東京のタイムカプセル、ホテルオークラの取り壊しを惜しむ
(CNN) アジアの宿泊施設のスター的存在だったホテルオークラ東京の本館が建て替えられることになった。1962年に開業し、時代の中に取り残されたような趣が魅力だったタイムカプセル的ホテル。2020年の東京五輪に向けて、本館の建物は来年8月に閉館となり、取り壊される。
オークラの内装やデザインは、開業から50年たってもほとんど変わっていない。柔らかな照明に照らされたメーンロビーは訪れた客を魅了し、セイコーの時計が入った世界地図には今でもレニングラード(現サンクトペテルブルク)の時刻が表示される。
バー「ハイランダー」では世界各地でとうに姿を消したカクテルが注文でき、係員の行き届いた応対もほかでは体験できなくなりつつある。
客室は60年代から改装されたとはいえ、現代の標準からみると窮屈で時代遅れな印象だ。100キロもある取材用のカメラ機材を特別小柄な女性スタッフに部屋へと運ばせるのは素晴らしい配慮とは思えないし、ルームサービスのメニューはアジア一値段が高いと思う。
それでも枕の上に置かれた折り紙の亀を見ると、そんな欠点などどうでもよく思えてしまう。
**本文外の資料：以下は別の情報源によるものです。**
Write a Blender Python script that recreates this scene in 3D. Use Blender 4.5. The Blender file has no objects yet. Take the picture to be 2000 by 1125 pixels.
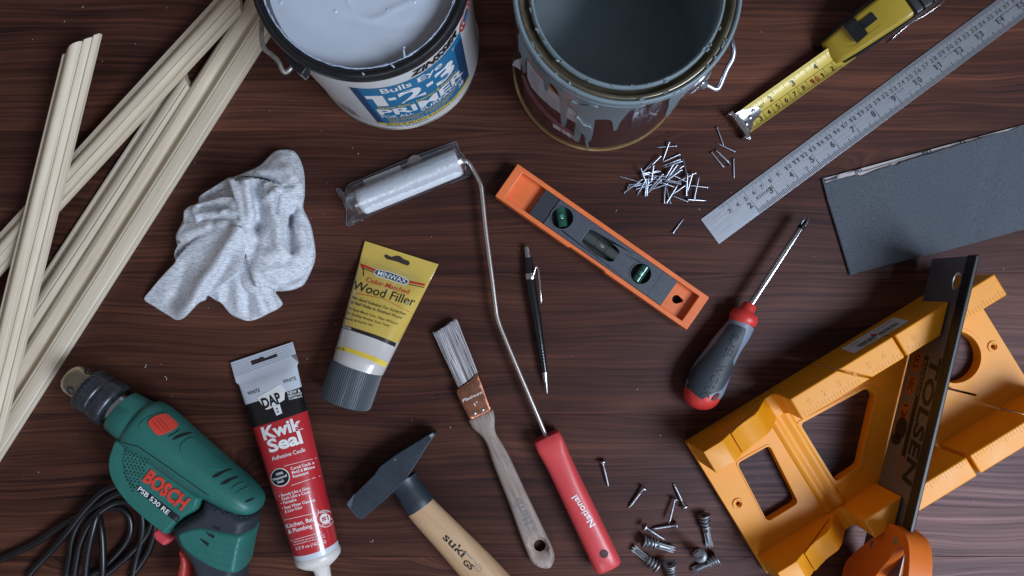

何でも取り壊して大きく作り直すのが主流のアジアにあって、ホテルオークラはかつて素晴らしかったものへの敬意を思い起こさせる存在だった。
ホテル側は建て替え後も日本の伝統的な美を保つ意向だが、古い建物の趣をすべて再現するのは不可能に思える。
前進やリノベーションが必要な時と場所があることは分かる。それでも、それがこの時、この場所であってほしくないと思う。
ライフスタイル誌のモノクルは、オークラの保全を呼びかける署名運動を始めた。この運動の成功を祈りたい。